“We were in line to get a drink and all of a sudden you heard these loud noises,” Cassidy said. “You didn’t know if they were gunshots or firecrackers. You start looking around and seeing people going down and then realize it was gunfire.”
So began a journey of witnessing the deadliest mass shooting by a single gunman in American history, with more than 1,000 bullets fired, 58 dead and more than 450 wounded.
Weeks later, Cassidy would be having lunch with a friend and his leg wouldn’t stop twitching. Months later, he’d quit as baseball coach. He was suffering from the kind of mental health issues a soldier might experience after a firefight.
Six years later, his girlfriend is now his wife. They have a 2-year-old daughter, he’s back as head coach at Calabasas and also the athletic director.
It’s Mental Illness Awareness week beginning Sunday, and Cassidy discussed what he went through trying to overcome what he saw, heard and experienced.
“It was a terrible, horrible experience, but I’ve come out on the other side,” he said.
Can you describe the scene?
“I remember just ducking next to the counter and I grabbed my wife. We got underneath the cash register. And peeked out. You were seeing waves of people going down. My parents were there, too. I got my mom on the phone and told them we were hiding like them. Someone eventually got us and told us to run out the back way. That was the same path my parents were on. This poor woman fell out of her wheelchair. We were running down the street and some people came out of a condo complex and said they needed help, that there were a lot of people shot in there. We went in there. I saw dead bodies and held down wounds, trying to get them to stop bleeding. It was utter chaos. They asked me and my dad to help carry someone out to a car. Every person in that room was covered in blood head to toes. Cars were pulling up and we’re loading people. There were sirens everywhere. We all had blood on our clothes. In the morning, we got on a flight home. It was so surreal.”
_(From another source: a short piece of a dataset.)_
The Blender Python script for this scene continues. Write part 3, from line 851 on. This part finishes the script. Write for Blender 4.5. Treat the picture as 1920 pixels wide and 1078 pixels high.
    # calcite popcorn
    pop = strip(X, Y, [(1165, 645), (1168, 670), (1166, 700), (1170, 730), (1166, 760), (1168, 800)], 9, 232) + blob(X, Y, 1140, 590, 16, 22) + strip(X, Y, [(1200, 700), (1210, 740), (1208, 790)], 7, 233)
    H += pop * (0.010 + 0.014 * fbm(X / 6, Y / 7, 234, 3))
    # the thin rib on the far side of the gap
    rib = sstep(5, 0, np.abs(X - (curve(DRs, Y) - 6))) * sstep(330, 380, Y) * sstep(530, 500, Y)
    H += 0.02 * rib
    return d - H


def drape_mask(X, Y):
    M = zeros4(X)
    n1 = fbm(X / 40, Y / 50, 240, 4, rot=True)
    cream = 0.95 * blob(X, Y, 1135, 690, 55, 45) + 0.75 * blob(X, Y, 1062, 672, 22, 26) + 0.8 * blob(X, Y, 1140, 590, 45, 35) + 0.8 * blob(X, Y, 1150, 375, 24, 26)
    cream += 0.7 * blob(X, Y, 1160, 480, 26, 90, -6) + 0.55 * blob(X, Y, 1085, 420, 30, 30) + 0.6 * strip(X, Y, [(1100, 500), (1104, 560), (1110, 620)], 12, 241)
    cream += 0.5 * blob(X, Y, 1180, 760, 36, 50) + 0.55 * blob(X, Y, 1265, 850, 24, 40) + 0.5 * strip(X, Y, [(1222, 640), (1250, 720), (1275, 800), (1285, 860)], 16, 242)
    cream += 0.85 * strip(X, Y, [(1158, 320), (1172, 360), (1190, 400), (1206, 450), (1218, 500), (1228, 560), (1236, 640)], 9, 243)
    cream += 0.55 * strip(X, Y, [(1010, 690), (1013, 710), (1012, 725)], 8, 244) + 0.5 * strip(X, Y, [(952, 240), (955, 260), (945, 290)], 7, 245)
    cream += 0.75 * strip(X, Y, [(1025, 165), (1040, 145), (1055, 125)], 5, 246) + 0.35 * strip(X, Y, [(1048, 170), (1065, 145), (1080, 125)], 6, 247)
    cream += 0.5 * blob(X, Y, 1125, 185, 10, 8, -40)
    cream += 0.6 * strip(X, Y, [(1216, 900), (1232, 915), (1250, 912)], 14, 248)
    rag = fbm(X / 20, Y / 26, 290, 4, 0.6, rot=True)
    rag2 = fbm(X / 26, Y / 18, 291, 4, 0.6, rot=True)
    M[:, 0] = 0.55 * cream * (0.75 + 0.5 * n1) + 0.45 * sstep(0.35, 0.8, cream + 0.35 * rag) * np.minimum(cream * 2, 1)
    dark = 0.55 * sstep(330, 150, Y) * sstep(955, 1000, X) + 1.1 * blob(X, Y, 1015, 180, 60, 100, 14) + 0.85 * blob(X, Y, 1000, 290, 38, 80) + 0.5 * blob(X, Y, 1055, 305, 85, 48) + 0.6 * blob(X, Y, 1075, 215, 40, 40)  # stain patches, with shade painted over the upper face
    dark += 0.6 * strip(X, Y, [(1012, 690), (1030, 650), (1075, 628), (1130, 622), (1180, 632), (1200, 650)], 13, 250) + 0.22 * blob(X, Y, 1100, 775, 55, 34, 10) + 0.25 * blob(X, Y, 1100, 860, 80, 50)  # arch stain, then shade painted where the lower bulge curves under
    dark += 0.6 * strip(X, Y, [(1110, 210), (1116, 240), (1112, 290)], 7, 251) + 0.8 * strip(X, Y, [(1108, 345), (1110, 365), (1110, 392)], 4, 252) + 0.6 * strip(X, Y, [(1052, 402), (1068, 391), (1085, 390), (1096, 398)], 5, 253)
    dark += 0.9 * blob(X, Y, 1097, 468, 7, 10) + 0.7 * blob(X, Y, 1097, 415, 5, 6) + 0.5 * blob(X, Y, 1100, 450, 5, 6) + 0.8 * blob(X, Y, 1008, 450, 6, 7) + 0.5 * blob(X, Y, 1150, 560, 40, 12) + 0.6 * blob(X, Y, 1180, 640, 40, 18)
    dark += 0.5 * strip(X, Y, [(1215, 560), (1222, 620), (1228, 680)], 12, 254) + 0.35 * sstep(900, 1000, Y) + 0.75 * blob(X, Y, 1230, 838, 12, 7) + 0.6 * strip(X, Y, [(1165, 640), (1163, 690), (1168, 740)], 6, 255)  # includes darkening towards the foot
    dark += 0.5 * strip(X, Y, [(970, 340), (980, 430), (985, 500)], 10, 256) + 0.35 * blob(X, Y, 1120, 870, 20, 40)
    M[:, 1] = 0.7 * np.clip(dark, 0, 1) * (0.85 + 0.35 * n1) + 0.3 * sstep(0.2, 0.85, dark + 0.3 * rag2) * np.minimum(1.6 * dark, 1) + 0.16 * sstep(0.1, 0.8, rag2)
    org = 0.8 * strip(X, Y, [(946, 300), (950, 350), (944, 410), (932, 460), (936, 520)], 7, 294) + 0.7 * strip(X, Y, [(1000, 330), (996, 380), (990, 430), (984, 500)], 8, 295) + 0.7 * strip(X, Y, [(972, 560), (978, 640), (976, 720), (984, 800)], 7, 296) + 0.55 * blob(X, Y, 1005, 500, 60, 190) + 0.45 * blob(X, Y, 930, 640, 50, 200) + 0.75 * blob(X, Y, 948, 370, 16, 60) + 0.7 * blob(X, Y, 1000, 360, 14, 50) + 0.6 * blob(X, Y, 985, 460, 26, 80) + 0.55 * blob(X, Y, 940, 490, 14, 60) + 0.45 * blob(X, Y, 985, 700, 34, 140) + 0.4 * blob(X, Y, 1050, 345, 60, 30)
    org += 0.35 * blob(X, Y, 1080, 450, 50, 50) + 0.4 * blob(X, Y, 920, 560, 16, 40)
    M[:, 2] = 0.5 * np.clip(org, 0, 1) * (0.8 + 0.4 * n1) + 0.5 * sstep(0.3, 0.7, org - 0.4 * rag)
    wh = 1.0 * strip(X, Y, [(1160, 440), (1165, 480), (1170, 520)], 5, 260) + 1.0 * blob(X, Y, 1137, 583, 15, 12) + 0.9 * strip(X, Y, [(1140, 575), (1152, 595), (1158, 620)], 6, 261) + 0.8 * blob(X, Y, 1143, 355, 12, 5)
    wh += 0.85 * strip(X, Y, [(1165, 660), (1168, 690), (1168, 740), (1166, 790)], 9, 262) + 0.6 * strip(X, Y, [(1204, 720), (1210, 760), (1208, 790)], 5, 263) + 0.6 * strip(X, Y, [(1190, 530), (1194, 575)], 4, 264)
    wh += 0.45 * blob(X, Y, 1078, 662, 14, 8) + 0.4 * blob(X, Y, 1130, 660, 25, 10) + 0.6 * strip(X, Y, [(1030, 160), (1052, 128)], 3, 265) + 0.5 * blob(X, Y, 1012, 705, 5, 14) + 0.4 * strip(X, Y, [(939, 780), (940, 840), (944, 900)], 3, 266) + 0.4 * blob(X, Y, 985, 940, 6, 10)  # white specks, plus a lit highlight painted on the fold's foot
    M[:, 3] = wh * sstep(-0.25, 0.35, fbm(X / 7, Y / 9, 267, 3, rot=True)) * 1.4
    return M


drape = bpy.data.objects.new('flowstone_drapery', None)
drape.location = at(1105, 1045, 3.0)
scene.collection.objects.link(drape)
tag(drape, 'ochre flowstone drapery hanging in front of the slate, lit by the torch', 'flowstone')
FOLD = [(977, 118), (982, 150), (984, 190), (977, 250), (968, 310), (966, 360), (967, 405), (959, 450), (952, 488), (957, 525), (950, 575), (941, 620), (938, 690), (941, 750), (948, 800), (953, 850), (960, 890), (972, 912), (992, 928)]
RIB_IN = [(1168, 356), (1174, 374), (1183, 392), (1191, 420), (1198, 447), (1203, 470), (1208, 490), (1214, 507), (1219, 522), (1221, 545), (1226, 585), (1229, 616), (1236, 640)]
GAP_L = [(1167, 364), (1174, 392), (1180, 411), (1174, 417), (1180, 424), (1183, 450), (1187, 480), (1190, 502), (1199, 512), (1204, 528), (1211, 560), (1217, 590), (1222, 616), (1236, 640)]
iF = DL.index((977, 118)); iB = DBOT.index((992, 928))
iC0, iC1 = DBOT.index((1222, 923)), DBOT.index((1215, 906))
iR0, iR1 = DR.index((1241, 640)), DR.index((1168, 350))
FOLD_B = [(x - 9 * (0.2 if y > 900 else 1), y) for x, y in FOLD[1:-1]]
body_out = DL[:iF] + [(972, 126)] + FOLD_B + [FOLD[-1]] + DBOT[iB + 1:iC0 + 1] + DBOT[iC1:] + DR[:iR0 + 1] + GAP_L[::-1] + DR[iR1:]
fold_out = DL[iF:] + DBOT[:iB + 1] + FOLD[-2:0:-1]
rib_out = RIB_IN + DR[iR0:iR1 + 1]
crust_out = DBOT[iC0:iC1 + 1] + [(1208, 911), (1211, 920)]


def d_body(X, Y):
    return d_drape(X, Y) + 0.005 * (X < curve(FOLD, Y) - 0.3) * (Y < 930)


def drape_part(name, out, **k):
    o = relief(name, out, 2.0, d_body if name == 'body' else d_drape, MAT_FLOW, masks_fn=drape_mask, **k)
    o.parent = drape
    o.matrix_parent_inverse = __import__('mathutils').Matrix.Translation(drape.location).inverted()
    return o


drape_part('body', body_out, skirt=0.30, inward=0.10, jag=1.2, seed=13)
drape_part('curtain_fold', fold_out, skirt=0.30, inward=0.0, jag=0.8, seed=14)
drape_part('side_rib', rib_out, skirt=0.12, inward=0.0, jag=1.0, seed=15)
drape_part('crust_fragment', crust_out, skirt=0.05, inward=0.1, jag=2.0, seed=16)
How did you deal with the aftermath?
“I came to school on Tuesday. I was completely numb. I didn’t know what to make of it. I had someone reach out in the mental health field and offered to come talk to me. I took him up on it and, honestly, I had my morning call today. I talk to him once a week on my way to work just to talk about what’s going in my life. There’s things that arise over time that bring you back to that stuff. For the first few months up to a year, I was numb and trying to process. After a year, I ran out of gas from the numbness and surviving. That’s when I really started dealing with a heavy depression. I was struggling mentally. I really felt that I couldn’t do the baseball job to the level I wanted to. I needed to take a step back and try to find myself. I felt I was starting to resent baseball and was a young guy who loved baseball and wanted to coach baseball but felt if I kept going, I would have hated it and stopped coaching.”
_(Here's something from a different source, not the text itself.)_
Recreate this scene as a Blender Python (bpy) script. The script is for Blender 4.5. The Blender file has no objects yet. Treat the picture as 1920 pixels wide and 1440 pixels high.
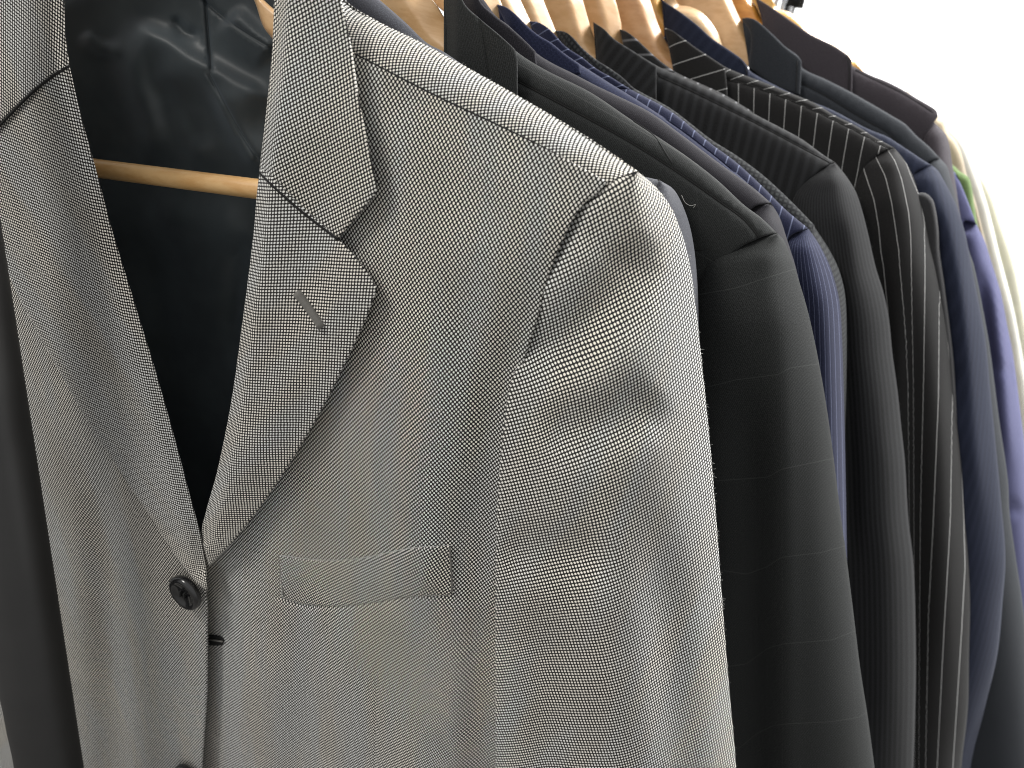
import bpy, math, random
import numpy as np
from mathutils import Vector, Matrix
from mathutils.geometry import delaunay_2d_cdt
random.seed(7); rng = np.random.RandomState(7)
scene = bpy.context.scene
col = scene.collection

# ------------------------------------------------------------------ camera
PITCH, ROLL, FPX = math.radians(24), math.radians(8), 1400.0
S = 0.65                                    # metres per layout unit
CAM = np.array([0.0, 0.0, 1.45])
Fv = np.array([0, math.cos(PITCH), -math.sin(PITCH)])
U0 = np.array([0, math.sin(PITCH), math.cos(PITCH)])
R0 = np.array([1.0, 0, 0])
IR = math.cos(ROLL)*R0 + math.sin(ROLL)*U0
IU = math.cos(ROLL)*U0 - math.sin(ROLL)*R0
cd = bpy.data.cameras.new('camera'); cam = bpy.data.objects.new('camera', cd); col.objects.link(cam)
cd.sensor_width = 36; cd.lens = 36*FPX/1920; cd.clip_start = 0.01; cd.clip_end = 60
cam.matrix_world = Matrix(((IR[0], IU[0], -Fv[0], CAM[0]), (IR[1], IU[1], -Fv[1], CAM[1]), (IR[2], IU[2], -Fv[2], CAM[2]), (0, 0, 0, 1)))
cd.dof.use_dof = True; cd.dof.focus_distance = 0.36; cd.dof.aperture_fstop = 11.0
scene.camera = cam

# ------------------------------------------------------------------ light
w = bpy.data.worlds.new('World'); scene.world = w; w.use_nodes = True
nt = w.node_tree; bg = nt.nodes['Background']
tcw = nt.nodes.new('ShaderNodeTexCoord'); sepw = nt.nodes.new('ShaderNodeSeparateXYZ'); rw = nt.nodes.new('ShaderNodeValToRGB')
nt.links.new(tcw.outputs['Generated'], sepw.inputs[0]); mw = nt.nodes.new('ShaderNodeMapRange')
mw.inputs[1].default_value = -1; mw.inputs[2].default_value = 1
nt.links.new(sepw.outputs[2], mw.inputs[0]); nt.links.new(mw.outputs[0], rw.inputs[0])
rw.color_ramp.elements[0].position = 0.25; rw.color_ramp.elements[0].color = (.36, .345, .32, 1)
rw.color_ramp.elements[1].position = 0.62; rw.color_ramp.elements[1].color = (.98, .98, .98, 1)
nt.links.new(rw.outputs[0], bg.inputs[0]); bg.inputs[1].default_value = 0.66

def area(name, loc, target, size, power, color=(1, 1, 1)):
    l = bpy.data.lights.new(name, 'AREA'); l.size = size; l.energy = power; l.color = color
    o = bpy.data.objects.new(name, l); col.objects.link(o); o.location = loc
    o.rotation_euler = (Vector(target)-Vector(loc)).to_track_quat('-Z', 'Y').to_euler()
    return o
area('key_lamp', (-1.15, -0.25, 2.6), (0.0, 0.35, 1.35), 0.5, 17, (1.0, .97, .92))
area('ceiling_lamp', (0.95, 0.8, 2.7), (0.3, 0.6, 1.4), 0.6, 28, (1.0, .98, .95))
area('window_lamp', (2.3, 0.1, 2.5), (0.4, 0.6, 1.4), 0.9, 13, (1.0, 1.0, 1.0))
area('wall_whitening_fill', (1.6, 1.7, 3.4), (1.6, 3.4, 1.3), 1.2, 260, (1, 1, 1))  # added area light out of view, washes the wall until it clips to white
scene.view_settings.view_transform = 'Standard'; scene.view_settings.look = 'None'
scene.view_settings.exposure = 0.0; scene.view_settings.gamma = 1
scene.render.engine = 'CYCLES'
scene.cycles.filter_width = 1.0

# ------------------------------------------------------------------ projection helpers
PSI = math.radians(18)
Nv = np.array([-math.sin(PSI), -math.cos(PSI), 0.0]); Tv = np.array([math.cos(PSI), -math.sin(PSI), 0.0])
def P(px, py, D, wv=0.0):
    """photo pixel -> point on the hanging plane at distance D, raised by wv towards the viewer"""
    px = np.atleast_1d(np.asarray(px, float)); py = np.atleast_1d(np.asarray(py, float))
    a = (px-960)/FPX; b = -(py-720)/FPX
    ray = Fv[None]+a[:, None]*IR[None]+b[:, None]*IU[None]
    t = (D-wv)/(ray@(-Nv))
    X = ray*t[:, None]
    return CAM[None]+X*S, X@Tv, X[:, 2]
def P1(px, py, D, wv=0.0): return Vector(P(px, py, D, wv)[0][0])

def dseg(X, Y, pts):
    """distance to a polyline, signed side (+ right of travel in picture) and parameter"""
    best = np.full(X.shape, 1e9); side = np.zeros(X.shape); par = np.zeros(X.shape)
    L = 0
    for (x0, y0), (x1, y1) in zip(pts[:-1], pts[1:]):
        dx, dy = x1-x0, y1-y0; l2 = dx*dx+dy*dy+1e-9
        t = np.clip(((X-x0)*dx+(Y-y0)*dy)/l2, 0, 1)
        d = np.hypot(X-x0-t*dx, Y-y0-t*dy)
        s = np.sign((X-x0)*dy-(Y-y0)*dx)*-1
        m = d < best
        best = np.where(m, d, best); side = np.where(m, s, side); par = np.where(m, L+t*math.sqrt(l2), par)
        L += math.sqrt(l2)
    return best, side, par/L
def smooth(a, b, x):
    t = np.clip((x-a)/(b-a), 0, 1); return t*t*(3-2*t)
def spline(pts, step=6, closed=False):
    """Catmull-Rom; a point with a third value is a corner"""
    n = len(pts); out = []
    segs = range(n if closed else n-1)
    for i in segs:
        p1 = pts[i]; p2 = pts[(i+1) % n]
        p0 = pts[i-1] if (closed or i > 0) else p1
        p3 = pts[(i+2) % n] if (closed or i+2 < n) else p2
        c1 = len(p1) > 2; c2 = len(p2) > 2
        A, B, Cc, Dd = [np.array(q[:2], float) for q in (p0, p1, p2, p3)]
        L = np.linalg.norm(Cc-B)
        m1 = (Cc-A); m2 = (Dd-B)
        if c1: m1 = (Cc-B)
        else: m1 = m1/(np.linalg.norm(Cc-B)+np.linalg.norm(B-A)+1e-9)*L
        if c2: m2 = (Cc-B)
        else: m2 = m2/(np.linalg.norm(Dd-Cc)+np.linalg.norm(Cc-B)+1e-9)*L
        k = max(1, int(L/step))
        for j in range(k):
            t = j/k
            out.append(tuple((2*t**3-3*t*t+1)*B+(t**3-2*t*t+t)*m1+(-2*t**3+3*t*t)*Cc+(t**3-t*t)*m2))
    if not closed: out.append(tuple(map(float, pts[-1][:2])))
    return out
def inside(X, Y, poly):
    r = np.zeros(X.shape, bool); n = len(poly)
    for i in range(n):
        x0, y0 = poly[i]; x1, y1 = poly[(i+1) % n]
        if y0 == y1: continue
        c = ((y0 > Y) != (y1 > Y)) & (X < (x1-x0)*(Y-y0)/(y1-y0)+x0)
        r ^= c
    return r
def fold(X, Y, pts, A, s1, s2=None, ends=0.25):
    """ridge (A>0) or valley (A<0) along a polyline; s1 = width on its left, s2 on its right, fading at both ends"""
    s2 = s2 or s1
    d, sd, t = dseg(X, Y, spline(pts, 25))
    s = np.where(sd > 0, s2, s1)
    e = smooth(0, ends, t)*smooth(0, ends, 1-t) if ends else 1
    return A*np.exp(-(d/s)**2)*e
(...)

Did the birth of your daughter in 2021 help change things?
“I love being a dad and it changed perspectives. The shooting in general changed perspectives for me. I really don’t sweat small stuff. I’ve been able to identify in my life what is important. It’s helped me as a coach with my message to players. It’s really about being a good person, having your priorities in life and doing the things you want. I learned in the blink of an eye, everything can change and/or end.”
How do you help players?
“I’m a big advocate of mental health and getting help. I feel fortunate to have gotten and continue to get help. I think it’s important and when needed, people shouldn’t hesitate to get help. It’s hard to ask. Those days following, I was struggling. The person I talked to reached out to me. I often wonder if they hadn’t reached out if I would have gone myself. I’m forever grateful. In a lot of ways, it saved my life. I don’t think I’d be sitting in the position I am without the help I received.”
Is your love for baseball back?
“Yes. I do thank coach [Shaun] Kort for getting me back. I was hesitant. It was good to come back in a different role and helped me not being the head coach and fall in love with baseball again. When he moved on, it felt right when I applied and they told me I got the job again. It was a real emotional moment. I went through this traumatic event, suffered setbacks and with the help of people around me to battle back and get to the position I was before, was a proud, full circle moment for me.”
Why are you so honest about your experience?
“When students ask, I always share. It’s an opportunity for players to get to know me better. Yeah, I’m a baseball coach, but I’m here to support their development in life.”